>>95969491 (OP)Old Grog who played 1st through to 5th ed here. The reaction for many was amazement, wonder, etc at such a complete system and setting in a single (Rogue Trader) book. It was almost an RPG with the amount of story and settings ideas. Most of the ideas where stoloen ffrom other media (2000ad, Micheal Morcock, LOTR, Battletech, Starship Troopers, etc), but this just made it seem more familiar and cooler. Everyone knew what elves, dwarves and knights were, so sci fi versions seemed easy to accept for a tongue in cheek wargame.
You have to compare the release to other sci fi figures/games of the time, most were pretty crap in comparison and either consisted of solely rule publishers with no figures, or a few figure makers with no attached games. Those few that did make figures and rules had VERY small ranges, or a setting that only had a couple of models of a single race fighting another limited group.
40k dumped a much larger range of models and races onto the market in one go, as well as encouraging players to make up new things themselves, use models from other producers, scratchbuild stuff and proxy, allowing players to easily make up any sort of narrative based army or battle they could think of and that appealed to them. I built Ork stompas and battlefortresses out of plastic card, played space marines against Skaven and undead whfb armies, or fought Tyranids against battletech mechs or Dr Who Daleks. The early editions had rules for making stats for whatever you had lying around and we made the most of them.

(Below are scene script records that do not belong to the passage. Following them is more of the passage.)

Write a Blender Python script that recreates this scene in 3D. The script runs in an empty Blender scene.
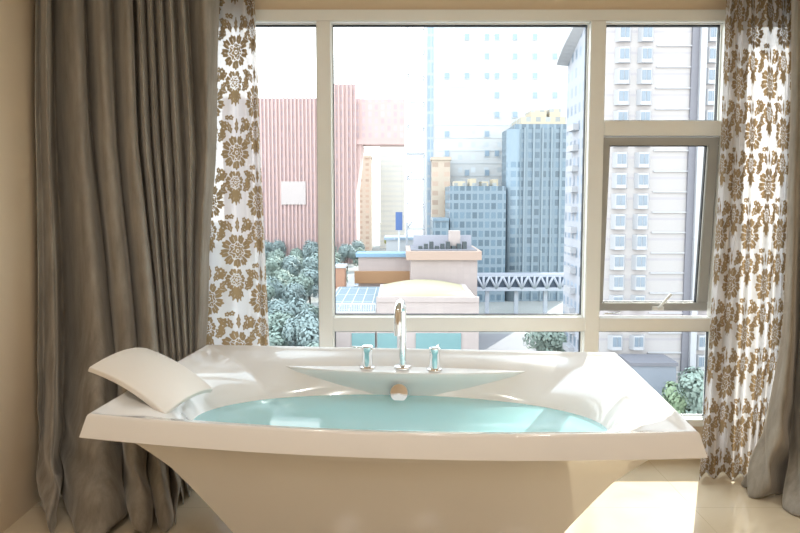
import bpy, bmesh, math, random
from mathutils import Vector, noise
random.seed(7)
SC = bpy.context.scene
C = SC.collection
PI = math.pi
# ------------------------------------------------------------------ camera
F, CX, PY, TH, H = 650.0, 400.0, 251.0, math.radians(4.5), 1.31
def P(px, py, Y):
    """world point at distance Y from the camera seen in direction (px, py)"""
    u = (px-CX)/F; v = -(py-PY)/F
    dy = math.cos(TH)+v*math.sin(TH); dz = -math.sin(TH)+v*math.cos(TH)
    k = Y/dy
    return Vector((u*k, Y, H+dz*k))
def PZ(px, py, z):
    u = (px-CX)/F; v = -(py-PY)/F
    dy = math.cos(TH)+v*math.sin(TH); dz = -math.sin(TH)+v*math.cos(TH)
    k = (z-H)/dz
    return Vector((u*k, dy*k, z))
cam_d = bpy.data.cameras.new('camera'); cam = bpy.data.objects.new('camera', cam_d); C.objects.link(cam)
cam.location = (0, 0, H); cam.rotation_euler = (PI/2-TH, 0, 0)
cam_d.sensor_width = 36; cam_d.lens = 36*F/800; cam_d.shift_y = -(266.5-PY)/800
cam_d.clip_end = 3000
SC.camera = cam
SC.view_settings.view_transform = 'Standard'; SC.view_settings.look = 'None'
SC.view_settings.gamma = 1; SC.view_settings.exposure = 0.0
SC.view_settings.use_curve_mapping = False
# ------------------------------------------------------------------ object helpers
def link(o, parent=None):
    C.objects.link(o)
    if parent: o.parent = parent
    return o
def tag(o, label=None, cat=None, group=None, kind=None):
    if label: o['label'] = label
    if cat: o['category'] = cat
    if group: o['group'] = group
    if kind: o['kind'] = kind
    return o
def thing(name, label, cat, loc=(0,0,0), rz=0, group=None, kind=None):
    o = bpy.data.objects.new(name, None); o.empty_display_size = .1
    o.location = loc; o.rotation_euler = (0,0,rz); link(o)
    return tag(o, label, cat, group, kind)
class MB:
    def __init__(s): s.v = []; s.f = []; s.sm = []
    def add(s, vs, fs, smooth=False):
        b = len(s.v); s.v += [tuple(v) for v in vs]
        s.f += [tuple(i+b for i in f) for f in fs]; s.sm += [smooth]*len(fs)
        return s
    def box(s, a, b):
        x0,y0,z0 = [min(p,q) for p,q in zip(a,b)]; x1,y1,z1 = [max(p,q) for p,q in zip(a,b)]
        return s.add([(x0,y0,z0),(x1,y0,z0),(x1,y1,z0),(x0,y1,z0),(x0,y0,z1),(x1,y0,z1),(x1,y1,z1),(x0,y1,z1)],
              [(0,3,2,1),(4,5,6,7),(0,1,5,4),(1,2,6,5),(2,3,7,6),(3,0,4,7)])
    def loft(s, rings, closed=True, cap0=True, cap1=True, smooth=True):
        n = len(rings[0]); vs = [p for r in rings for p in r]; fs = []
        m = n if closed else n-1
        for i in range(len(rings)-1):
            for j in range(m):
                k = (j+1) % n
                fs.append((i*n+j, i*n+k, (i+1)*n+k, (i+1)*n+j))
        if cap0: fs.append(tuple(range(n-1,-1,-1)))
        if cap1: fs.append(tuple(range((len(rings)-1)*n, len(rings)*n)))
        return s.add(vs, fs, smooth)
    def tube(s, path, r, n=12, smooth=True):
        path = [Vector(p) for p in path]
        rr = r if isinstance(r, (list,tuple)) else [r]*len(path)
        rings = []; prev = None
        for i, p in enumerate(path):
            t = (path[min(i+1,len(path)-1)]-path[max(i-1,0)]).normalized()
            if prev is None:
                a = Vector((0,0,1)) if abs(t.z) < .9 else Vector((1,0,0))
                nx = t.cross(a).normalized()
            else:
                nx = (prev-t*prev.dot(t)).normalized()
            prev = nx; ny = t.cross(nx)
            rings.append([p+(nx*math.cos(2*PI*k/n)+ny*math.sin(2*PI*k/n))*rr[i] for k in range(n)])
        return s.loft(rings, smooth=smooth)
    def lathe(s, prof, c=(0,0,0), n=32):
        rings = [[(c[0]+r*math.cos(2*PI*k/n), c[1]+r*math.sin(2*PI*k/n), c[2]+z) for k in range(n)] for r, z in prof]
        return s.loft(rings)
    def build(s, name, m, parent=None, bevel=0, seg=2):
        me = bpy.data.meshes.new(name); me.from_pydata(s.v, [], s.f); me.update()
        me.polygons.foreach_set('use_smooth', s.sm)
        if bevel:
            bm = bmesh.new(); bm.from_mesh(me)
            bmesh.ops.bevel(bm, geom=bm.edges[:], offset=bevel, segments=seg, affect='EDGES', clamp_overlap=True)
            bm.to_mesh(me); bm.free()
        me.materials.append(m)
        o = bpy.data.objects.new(name, me); link(o, parent)
        return o
def sharp(o, ang=40):
    me = o.data
    bm = bmesh.new(); bm.from_mesh(me)
    bmesh.ops.recalc_face_normals(bm, faces=bm.faces[:])
    for e in bm.edges:
        if len(e.link_faces) == 2 and e.calc_face_angle(0) > math.radians(ang): e.smooth = False
    bm.to_mesh(me); bm.free()
    return o
# ------------------------------------------------------------------ materials
def new_mat(name):
    m = bpy.data.materials.new(name); m.use_nodes = True
    nt = m.node_tree; nt.nodes.clear()
    out = nt.nodes.new('ShaderNodeOutputMaterial')
    return m, nt, out
def N(nt, t, **kw):
    n = nt.nodes.new(t)
    for k, v in kw.items():
        if k.startswith('i_'): n.inputs[k[2:].replace('_',' ')].default_value = v
        else: setattr(n, k, v)
    return n
def M(nt, op, a, b=None, c=None):
    n = nt.nodes.new('ShaderNodeMath'); n.operation = op
    for i, v in enumerate((a,b,c)):
        if v is None: continue
        if isinstance(v, (int,float)): n.inputs[i].default_value = v
        else: nt.links.new(v, n.inputs[i])
    return n.outputs[0]
def mixc(nt, f, a, b):
    n = nt.nodes.new('ShaderNodeMix'); n.data_type = 'RGBA'
    for s, v in ((n.inputs[0], f), (n.inputs[6], a), (n.inputs[7], b)):
        if isinstance(v, (int,float)): s.default_value = v
        elif isinstance(v, tuple): s.default_value = (*v[:3],1)
        else: nt.links.new(v, s)
    return n.outputs[2]
def srgb(r,g,b):
    f = lambda c: (c/255)/12.92 if c/255 <= .04045 else (((c/255)+.055)/1.055)**2.4
    return (f(r),f(g),f(b))
def plain(name, col, rough=.5, metal=0, noise_amt=.06, nscale=8, spec=.5, coat=0, sheen=0, bump=0):
    m, nt, out = new_mat(name)
    b = N(nt, 'ShaderNodeBsdfPrincipled')
    b.inputs['Roughness'].default_value = rough; b.inputs['Metallic'].default_value = metal
    b.inputs['Specular IOR Level'].default_value = spec; b.inputs['Coat Weight'].default_value = coat
    b.inputs['Sheen Weight'].default_value = sheen
    tc = N(nt, 'ShaderNodeTexCoord'); nz = N(nt, 'ShaderNodeTexNoise'); nz.inputs['Scale'].default_value = nscale
    nz.inputs['Detail'].default_value = 4
    nt.links.new(tc.outputs['Object'], nz.inputs['Vector'])
    c2 = tuple(max(0,c*(1-noise_amt*2)) for c in col); c1 = tuple(min(1,c*(1+noise_amt)) for c in col)
    nt.links.new(mixc(nt, nz.outputs['Fac'], c1, c2), b.inputs['Base Color'])
    if bump:
        bp = N(nt, 'ShaderNodeBump'); bp.inputs['Strength'].default_value = bump; bp.inputs['Distance'].default_value = .01
        nt.links.new(nz.outputs['Fac'], bp.inputs['Height']); nt.links.new(bp.outputs[0], b.inputs['Normal'])
    nt.links.new(b.outputs[0], out.inputs[0])
    return m
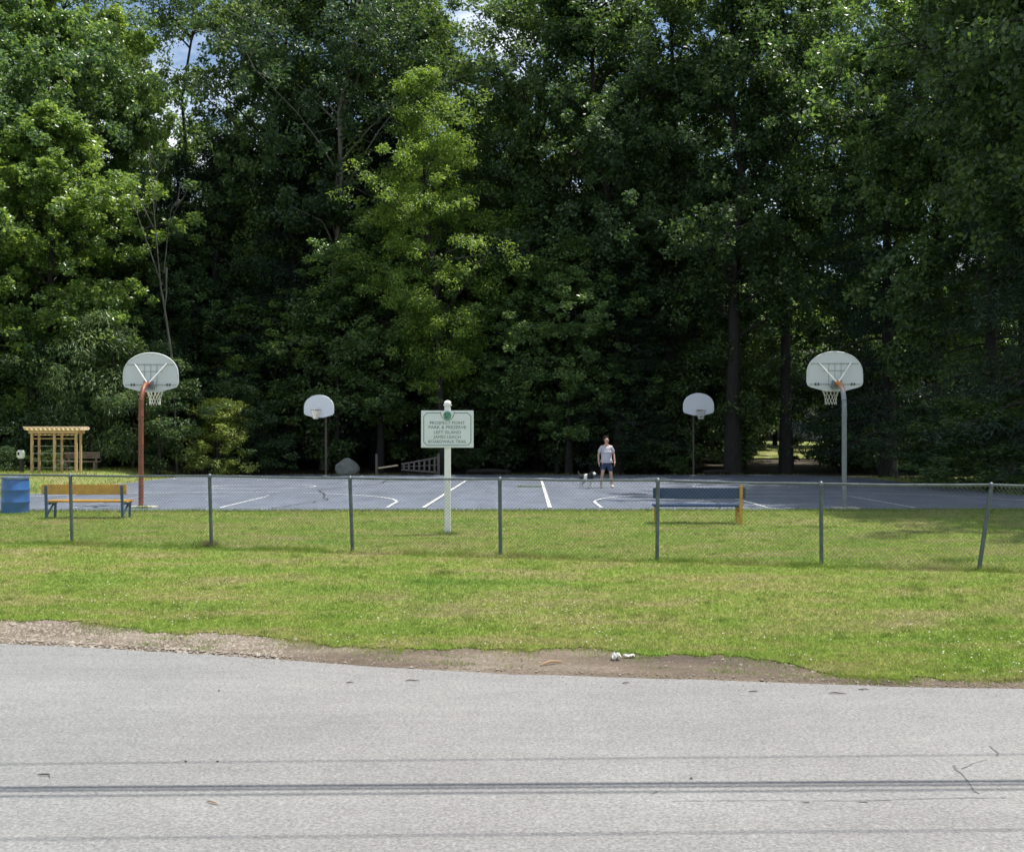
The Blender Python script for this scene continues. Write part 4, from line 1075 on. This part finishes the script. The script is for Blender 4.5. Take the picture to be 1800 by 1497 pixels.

It all started to change around 3rd edition, when the "you must only use stuff we sell in our games!" and shop and tournament gameplay/product advertising became the norm. Imaginative players are very difficult to find nowadays, with most just playing cookie cutter games and formats and some actually get indignant if you suggest they make up fun stuff themselves. Oh well, different generation, different strokes, I suppose.